Installation manual
GEO Direct PWM Amplifiers – Preliminary Documentation
Overview 3
Some basic equations can help guide an applications engineer to mate a proper drive with a motor. A
typical application accelerates a load to a speed, running the speed for a while and then decelerating the
load back into position.
Feedback Devices
Many motors incorporate a position feedback device. Devices are incremental encoders, resolvers, and
sine encoder systems. The direct PWM version of the GEO drive does not require feedback to it from the
motor. The macro version of the GEO drive accepts feedback. In its standard form, it is set up to accept
incremental encoder feedback. With the E option, it is possible to use either resolver or sinusoidal encoder
feedback. Historically, the choice of a feedback device has been guided largely by cost and robustness.
Today, feedbacks are relatively constant for the cost and picked for features such as size and feedback
data. More feedback data or resolution provides the opportunity to have higher gains in a servo system.
Torque
The torque required for the application can be viewed as both instantaneous and average. Typically, the
instantaneous or peak torque is calculated as a sum of machining forces or frictional forces plus the forces
required to accelerate the load inertia. The machining or frictional forces on a machine must be
determined by the actual application. The energy required to accelerate the inertia follows the equation: t
= JA, where t is the torque in pound-feet required for the acceleration, J is the inertia in pound-feet-
second squared, and A is in radians per second per second. When the desired acceleration rate and the
load inertia reflected back to the motor are known, the required torque can be calculated. The t-JA
equation requires that the motor's inertia be considered as part of the inertia-requiring torque to accelerate.
Once the torque is determined, the motor's specification sheet can be reviewed for its torque constant
parameter (Kt). The torque required at the application divided by the Kt of the motor provides the peak
current required by the amplifier. Again, a little extra room should be given to this parameter to allow for
good servo control.
Most applications have a duty cycle in which the acceleration profile occurs repetitively over time.
Calculating the average value of this profile gives the continuous rating required by the amplifier.

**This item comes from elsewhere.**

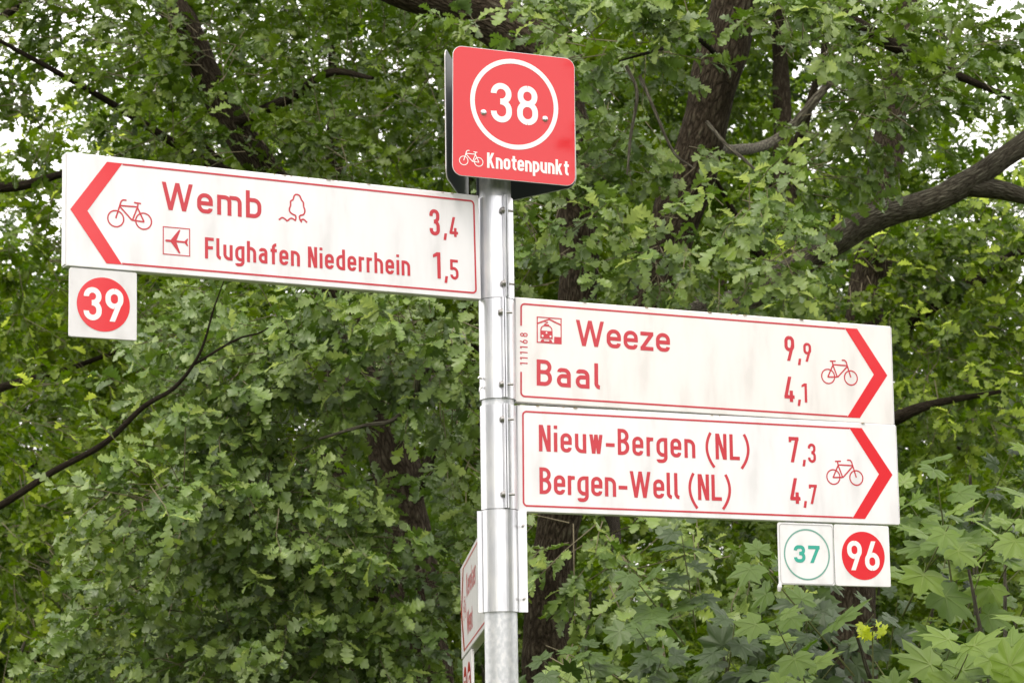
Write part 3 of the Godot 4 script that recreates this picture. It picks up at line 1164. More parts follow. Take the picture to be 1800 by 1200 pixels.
func build_foliage(F: Foliage, parent: Node3D, meshes: Array, tones: Array, singles: int, twig_mat: Material, back: Color, rough: float, leaf_name := "leaf", leaf_len := 0.1) -> void:
	var pick := largest(F, singles, leaf_len)
	var mats := []
	for c in tones:
		var lm := leaf_mat(c, back, rough)
		lm.vertex_color_use_as_albedo = true
		mats.append(lm)
	var mass_mat := leaf_mat(Color(1, 1, 1), back, rough)
	mass_mat.vertex_color_use_as_albedo = true
	var inv := parent.transform.affine_inverse()
	var per := []
	for m in meshes: per.append(PackedInt32Array())
	for i in F.at.size():
		var v := i % meshes.size()
		if pick.has(i):
			var c := F.tone[i]
			var best := 0
			var bd := 9.0
			for k in tones.size():
				var t: Color = tones[k]
				var d := absf(t.r - c.r) + absf(t.g - c.g) + absf(t.b - c.b)
				if d < bd:
					bd = d
					best = k
			var o := part(leaf_name, meshes[v], mats[best], parent)
			o.transform = inv * (F.at[i] as Transform3D)
		else:
			per[v].append(i)
	for v in meshes.size():
		var ids: PackedInt32Array = per[v]
		if ids.is_empty(): continue
		var buf := PackedFloat32Array()
		buf.resize(ids.size() * 16)
		var k := 0
		for i in ids:
			var t: Transform3D = inv * (F.at[i] as Transform3D)
			var bs := t.basis
			var o := t.origin
			var c := F.tone[i]
			buf[k] = bs.x.x; buf[k + 1] = bs.y.x; buf[k + 2] = bs.z.x; buf[k + 3] = o.x
			buf[k + 4] = bs.x.y; buf[k + 5] = bs.y.y; buf[k + 6] = bs.z.y; buf[k + 7] = o.y
			buf[k + 8] = bs.x.z; buf[k + 9] = bs.y.z; buf[k + 10] = bs.z.z; buf[k + 11] = o.z
			buf[k + 12] = c.r; buf[k + 13] = c.g; buf[k + 14] = c.b; buf[k + 15] = 1
			k += 16
		var mm := MultiMesh.new()
		mm.transform_format = MultiMesh.TRANSFORM_3D
		mm.use_colors = true
		mm.mesh = meshes[v]
		mm.instance_count = ids.size()
		mm.buffer = buf
		var mi := MultiMeshInstance3D.new()
		mi.multimesh = mm
		mi.material_override = mass_mat
		mi.name = "foliage" if v == 0 else "foliage_%03d" % v
		mi.set_meta("kind", "stuff")
		parent.add_child(mi, true)
	if F.twigs.size():
		var st := SurfaceTool.new()
		st.begin(Mesh.PRIMITIVE_TRIANGLES)
		for w in F.twigs:
			var a: Vector3 = inv * (w[0] as Vector3)
			var b: Vector3 = inv * (w[1] as Vector3)
			var c: Vector3 = inv * (w[2] as Vector3)
			var prev := a
			var pr: float = w[3]
			for s in [[b, pr * 0.8], [c, pr * 0.45]]:
				var q: Vector3 = s[0]
				var d := (q - prev).normalized()
				var e := d.cross(Vector3(0.31, 0.9, 0.2)).normalized()
				var g := d.cross(e)
				var corners := [e, (g * 0.87 - e * 0.5), (g * -0.87 - e * 0.5)]
				for i in 3:
					var u: Vector3 = corners[i]
					var v2: Vector3 = corners[(i + 1) % 3]
					quad(st, prev + u * pr, prev + v2 * pr, q + v2 * s[1], q + u * s[1])
				prev = q
				pr = s[1]
		st.generate_normals()
		var o := part("twigs", st.commit(), twig_mat, parent)
		o.set_meta("kind", "stuff")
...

Applications also concern themselves with the ability to achieve a speed. The requirements can be
reviewed by either defining what the input voltage is to the drive, or defining what the voltage
requirements are at the motor. Typically, a system is designed at a 230- or 480V input line. The motor
must be able to achieve the desired speed with this voltage limitation. This can be determined by using
the voltage constant of the motor (Kb), usually specified in volts-per-thousand rpm. The application speed
is divided by 1000 and multiplied by the motor's Kb. This is the required voltage to drive the motor to the
desired velocity. Again, 20% headroom is suggested to allow for good servo control.
Peak Torque
The peak torque rating of a motor is the maximum achievable output torque. It requires that the amplifier
driving it be able to output enough current to achieve this. Many drive systems offer a 3:1 peak-to-
continuous rating on the motor, while the amplifier has a 2:1 rating. To achieve the peak torque, the drive
must be sized to be able to deliver the current to the motor. The required current is often stated on the
datasheet as the peak current through the motor. In some sense, it can also be determined by dividing the
peak amplifier's output rating by the motor's torque constant (Kt).
Continuous Torque
The continuous torque rating of the motor is defined by a thermal limit. If more torque is consumed from
the motor than this on average, the motor overheats. Again, the continuous torque output of the motor is
subject to the drive amplifier's ability to deliver that current. The current is determined by the
manufacturer's datasheets stating the continuous RMS current rating of the motor and can also be
determined by using the motor's Kt parameter, usually specified in torque output per amp of input current.